[Collection entries]
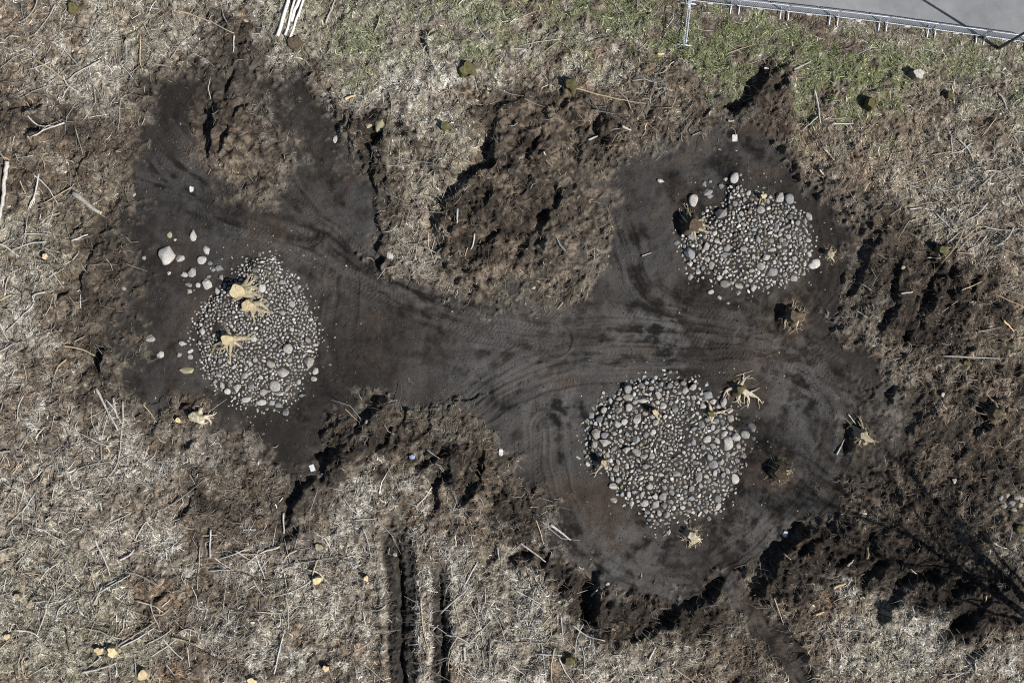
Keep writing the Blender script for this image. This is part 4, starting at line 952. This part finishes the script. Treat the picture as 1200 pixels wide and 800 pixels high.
# traced stones: x, y, half-width, half-height (px), turn deg, kind, zone
ST = [
 # strewn stones above and left of the left cairn
 (195,299,10,11.5,10,'b','large pale boulder in the peat above and left of the left cairn'),(211,303,5.5,4.5,0,'p',''),(226,276,5,7,20,'p',''),(199,275,3.4,4,0,'o',''),(205,281,2,2,0,'p',''),(242,293,4,5.5,-30,'p',''),(237,305,6,5,0,'p',''),(246,308,3,2.5,0,'s',''),(257,314,5,4.5,30,'s',''),(225,319,5,6,0,'s',''),(216,322,5,3.5,10,'s',''),(242,332,5.5,7,-25,'p',''),(232,334,3,3,0,'p',''),(221,334,4.5,2.8,0,'s',''),(222,341,3.5,2.5,30,'s',''),(198,320,2.2,2.2,0,'p',''),(254,341,3.5,5,0,'s',''),(169,302,2.6,2.6,0,'s',''),(259,325,3,4,-30,'s',''),(250,316,3,2.5,0,'s',''),(245,324,3,2,0,'s',''),(176,396,6,4.5,0,'s',''),(214,402,5,3.6,20,'p',''),(188,415,4.5,4.5,0,'p',''),(210,416,3.2,3,0,'s',''),(223,411,4,2.5,-30,'p',''),(223,418,3.4,2.8,0,'s',''),(219,434,8.5,4.5,-8,'o',''),(237,388,3.5,4.5,0,'p',''),
 (252,446,3.5,3.5,0,'s',''),(260,451,4,5.5,0,'s',''),(267,458,4.5,4,0,'p',''),(278,454,5,6.5,10,'s',''),(270,447,3,3,0,'s',''),(289,468,6.5,3.6,-10,'p',''),(294,451,4,5,0,'s',''),(309,459,5.5,5,0,'s',''),(306,471,6.5,4,5,'p',''),(318,472,4,3.8,0,'s',''),(326,474,4,3.5,0,'s',''),(322,452,7,6.5,0,'s',''),(327,461,6.5,3.2,-12,'p',''),(331,436,8,6,0,'s',''),(336,455,3.5,4,0,'s',''),(316,426,6.5,5,0,'s',''),(338,408,6.5,6.5,0,'s',''),(362,424,6,8,5,'s',''),(370,435,4,4.5,20,'p',''),(368,444,4.5,3,20,'p',''),(335,482,4,5,15,'s',''),(354,463,4.5,2.4,0,'s',''),(350,447,3,3.5,0,'s',''),(306,338,5,6,0,'p',''),(297,396,3.6,4.5,0,'p',''),(342,356,4.5,3.6,30,'s',''),(346,340,3.4,5,0,'s',''),(331,366,4.5,3.5,0,'s',''),(350,336,2.6,2.6,0,'p',''),(360,398,4,4,0,'s',''),
 # upper right cairn
 (861,209,5.5,8,10,'p',''),(850,210,2.6,2.6,0,'s',''),(868,205,1.8,1.8,0,'s',''),(813,235,6,7.5,-10,'p',''),(829,225,6,4,-20,'s',''),(832,230,4,3,0,'s',''),(825,215,2.8,3.2,0,'s',''),(832,213,2.4,2,0,'s',''),(914,232,5,6.8,10,'s',''),(925,233,5.5,6,0,'s',''),(948,254,3.4,5.5,-20,'p',''),(943,259,3,4.4,0,'s',''),(845,251,7,6.5,0,'s',''),(809,297,7.5,7,0,'g',''),(811,277,6,4.6,0,'s',''),(809,309,4.8,3.6,0,'p',''),(809,324,3.6,4.4,0,'s',''),(850,333,7,4.5,15,'s',''),(866,334,5.5,4,20,'s',''),(883,337,4,5,0,'s',''),(954,309,8,6,-15,'p',''),(904,319,7,6,0,'s',''),(930,325,4.5,4.5,0,'s',''),(833,342,4,2.6,-20,'s',''),(843,349,2.6,2.6,0,'p',''),(853,355,2.2,1.8,0,'s',''),(865,343,3,3,0,'s',''),(886,225,4,3,0,'s',''),(935,261,3.4,3.4,0,'s',''),(899,336,4,3,0,'s',''),(793,284,4,3.4,0,'s',''),(834,311,4,5,0,'s',''),(818,318,3,3.4,0,'p',''),(843,325,4,4,0,'s',''),(852,290,4.6,4.6,0,'s',''),(898,302,5,4,0,'s',''),(871,291,4.5,3.2,0,'s',''),
 # lower cairn
 (736,456,5,5,0,'s',''),(736,466,6,4.5,-5,'s',''),(753,469,7.5,3,-3,'p',''),(725,481,4.4,4.6,0,'s',''),(723,497,5.6,5,0,'s',''),(732,494,4.4,4.4,0,'p',''),(709,518,7.5,5.5,20,'s',''),(699,508,6,6.8,-30,'s',''),(709,510,5,3.8,0,'g',''),(747,490,4.4,6.4,25,'p',''),(757,509,4,4.4,0,'s',''),(765,506,4,3.6,-20,'p',''),(852,520,7,9.5,-15,'p',''),(862,512,6,5,-10,'p',''),(873,509,6,4.6,10,'s',''),(881,501,5,6,0,'s',''),(856,490,5,4.6,30,'s',''),(855,481,4.4,3.4,0,'s',''),(831,535,4.6,4.8,0,'s',''),(829,514,6,4.6,-30,'s',''),(812,454,5,5.4,-20,'s',''),(803,457,4.4,4.8,0,'s',''),(801,450,4,4,0,'s',''),(719,569,6,3.8,10,'p',''),(725,562,4.4,4,0,'s',''),(755,589,5.4,4.4,0,'s',''),(768,591,6,5,-20,'s',''),(777,581,4.4,5,30,'s',''),(841,584,4.6,4.4,0,'s',''),(719,586,4.4,3.6,0,'s',''),(778,592,4,4,0,'s',''),(703,533,4.4,3,0,'s',''),(688,543,4,3,20,'p',''),(708,480,4.6,4,-30,'s',''),(734,527,5,5,0,'s',''),(744,471,3.6,3,0,'s',''),(703,491,5,4,-30,'s',''),(791,478,4,5,0,'s',''),(757,546,5,3.6,0,'s',''),(848,471,4,6,0,'s',''),(696,521,4,5,0,'s',''),(865,522,3,3.6,0,'s',''),(737,579,3,4,0,'s',''),(787,577,3.4,4,0,'s',''),
 # lone stones
 (445,147,6.5,8.5,25,'o','round tan boulder in the dark bank at the left side of the litter tongue'),(432,147,4,3.4,0,'o',''),(456,299,5,5.5,0,'p',''),(393,163,3,5,10,'p',''),(1159,68,4.6,3.2,0,'b','whitish stone in the grass below the lamp post'),(577,5,2.4,4,0,'o',''),(961,64,2.6,2.4,0,'p',''),(463,649,2.8,2.4,30,'p',''),(774,212,4.5,2.6,20,'p',''),(712,684,2.6,2.4,0,'p',''),(430,494,3,3,0,'s',''),(1059,313,3,2.6,0,'o',''),(707,460,2,2,0,'s',''),(551,341,3,2,0,'p',''),(625,337,3,2.2,-30,'p',''),(157,228,2.2,2.4,0,'s',''),(145,338,3,3.4,0,'s',''),(1105,462,2.4,3,0,'p',''),(1119,563,4,4,20,'p',''),
 # small pile at the right edge
 (1176,593,5.5,5.5,0,'s','P'),(1186,590,4.5,4,0,'s','P'),(1192,581,4.2,4.2,0,'s','P'),(1180,580,3.6,3.6,0,'s','P'),(1173,583,3,3.4,0,'g','P'),(1195,592,4,3.4,0,'o','P'),(1188,597,3.4,3,0,'s','P'),(1198,585,3.6,3.6,0,'s','P'),(1203,596,4.5,4,0,'s','P'),(1183,587,2.8,2.8,0,'g','P'),
]
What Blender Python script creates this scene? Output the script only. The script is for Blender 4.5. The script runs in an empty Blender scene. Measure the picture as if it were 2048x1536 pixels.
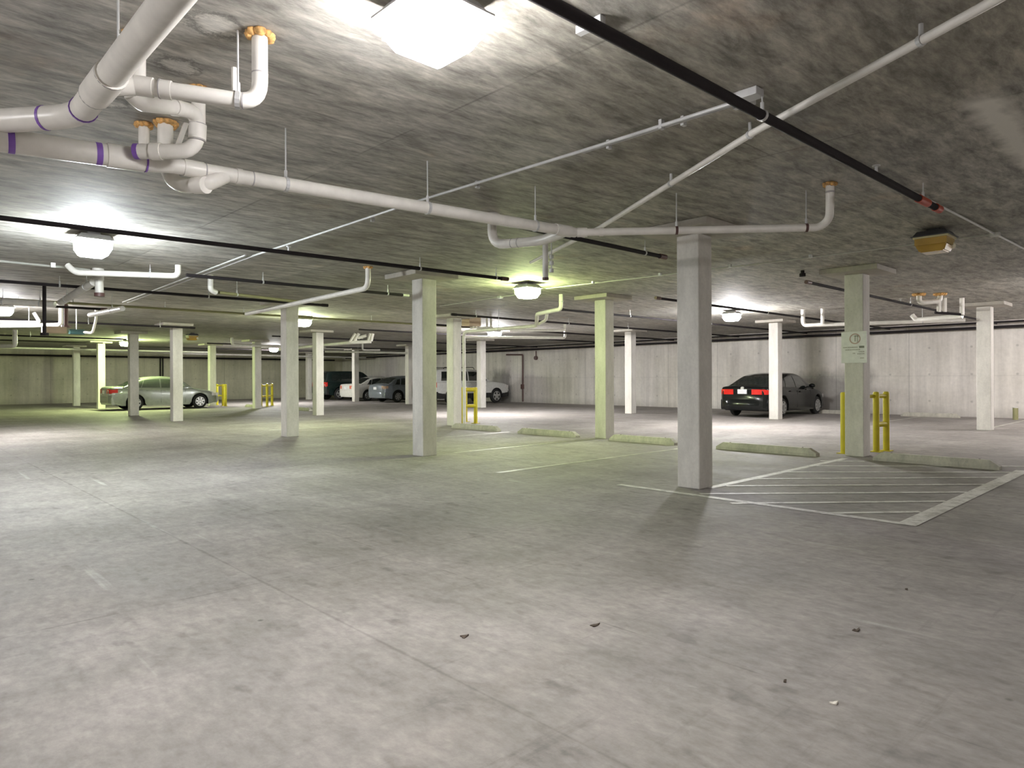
import bpy, bmesh, math, random
from mathutils import Vector, Matrix

# ---------------------------------------------------------------- camera, world, exposure
SC = bpy.context.scene
COL = SC.collection
AL = math.radians(43.5)
SN, CS = math.sin(AL), math.cos(AL)
FPX, HOR, EYE, ROLL = 1360.0, 757.0, 1.32, 0.0042
F = Vector((SN, CS, 0))
RT = (Vector((CS, -SN, 0)) * math.cos(ROLL) - Vector((0, 0, 1)) * math.sin(ROLL))
UP = (Vector((0, 0, 1)) * math.cos(ROLL) + Vector((CS, -SN, 0)) * math.sin(ROLL))
cd = bpy.data.cameras.new('camera')
cam = bpy.data.objects.new('camera', cd)
COL.objects.link(cam)
M = Matrix.Identity(4)
for i in range(3):
    M[i][0], M[i][1], M[i][2] = RT[i], UP[i], -F[i]
M[2][3] = EYE
cam.matrix_world = M
cd.sensor_width = 36.0
cd.lens = FPX / 2048 * 36.0
cd.shift_y = -(768 - HOR) / 2048
cd.clip_end = 200
SC.camera = cam
SC.view_settings.view_transform = 'Standard'
SC.view_settings.look = 'None'
SC.view_settings.gamma = 1
SC.view_settings.exposure = 0.42
SC.view_settings.use_curve_mapping = False
SC.cycles.use_denoising = True
SC.cycles.max_bounces = 5
SC.cycles.diffuse_bounces = 4
SC.cycles.glossy_bounces = 2
SC.cycles.use_adaptive_sampling = True
SC.cycles.adaptive_threshold = 0.06
SC.cycles.sample_clamp_indirect = 6
SC.cycles.use_light_tree = True
W = bpy.data.worlds.new('world')
SC.world = W
W.use_nodes = True
W.node_tree.nodes['Background'].inputs[0].default_value = (0.5, 0.5, 0.5, 1)
W.node_tree.nodes['Background'].inputs[1].default_value = 0.02

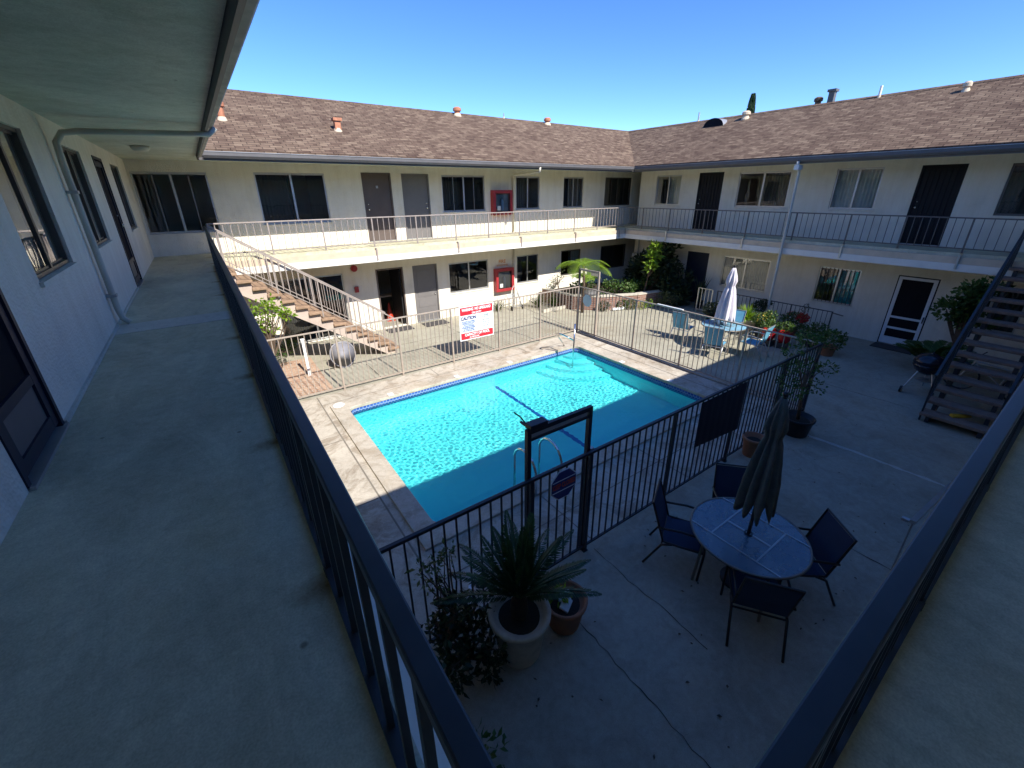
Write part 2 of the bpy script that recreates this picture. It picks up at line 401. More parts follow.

» **What is needed**: Beginning with the line that holds "What Blender Python", extract every line to the end of the material, exactly as it stands, and drop the pictures.

» **Completed task**:
What Blender Python script creates this scene? Output the script only. The script is for Blender 4.5. The script runs in an empty Blender scene. Measure the picture as if it were 2048x1536 pixels.
import bpy, bmesh, math, random
from mathutils import Vector, Matrix

# ---------------------------------------------------------------- camera, world, exposure
SC = bpy.context.scene
COL = SC.collection
AL = math.radians(43.5)
SN, CS = math.sin(AL), math.cos(AL)
FPX, HOR, EYE, ROLL = 1360.0, 757.0, 1.32, 0.0042
F = Vector((SN, CS, 0))
RT = (Vector((CS, -SN, 0)) * math.cos(ROLL) - Vector((0, 0, 1)) * math.sin(ROLL))
UP = (Vector((0, 0, 1)) * math.cos(ROLL) + Vector((CS, -SN, 0)) * math.sin(ROLL))
cd = bpy.data.cameras.new('camera')
cam = bpy.data.objects.new('camera', cd)
COL.objects.link(cam)
M = Matrix.Identity(4)
for i in range(3):
    M[i][0], M[i][1], M[i][2] = RT[i], UP[i], -F[i]
M[2][3] = EYE
cam.matrix_world = M
cd.sensor_width = 36.0
cd.lens = FPX / 2048 * 36.0
cd.shift_y = -(768 - HOR) / 2048
cd.clip_end = 200
SC.camera = cam
SC.view_settings.view_transform = 'Standard'
SC.view_settings.look = 'None'
SC.view_settings.gamma = 1
SC.view_settings.exposure = 0.42
SC.view_settings.use_curve_mapping = False
SC.cycles.use_denoising = True
SC.cycles.max_bounces = 5
SC.cycles.diffuse_bounces = 4
SC.cycles.glossy_bounces = 2
SC.cycles.use_adaptive_sampling = True
SC.cycles.adaptive_threshold = 0.06
SC.cycles.sample_clamp_indirect = 6
SC.cycles.use_light_tree = True
W = bpy.data.worlds.new('world')
SC.world = W
W.use_nodes = True
W.node_tree.nodes['Background'].inputs[0].default_value = (0.5, 0.5, 0.5, 1)
W.node_tree.nodes['Background'].inputs[1].default_value = 0.02

Write part 2 of the bpy script that recreates this picture. It picks up at line 401. More parts follow.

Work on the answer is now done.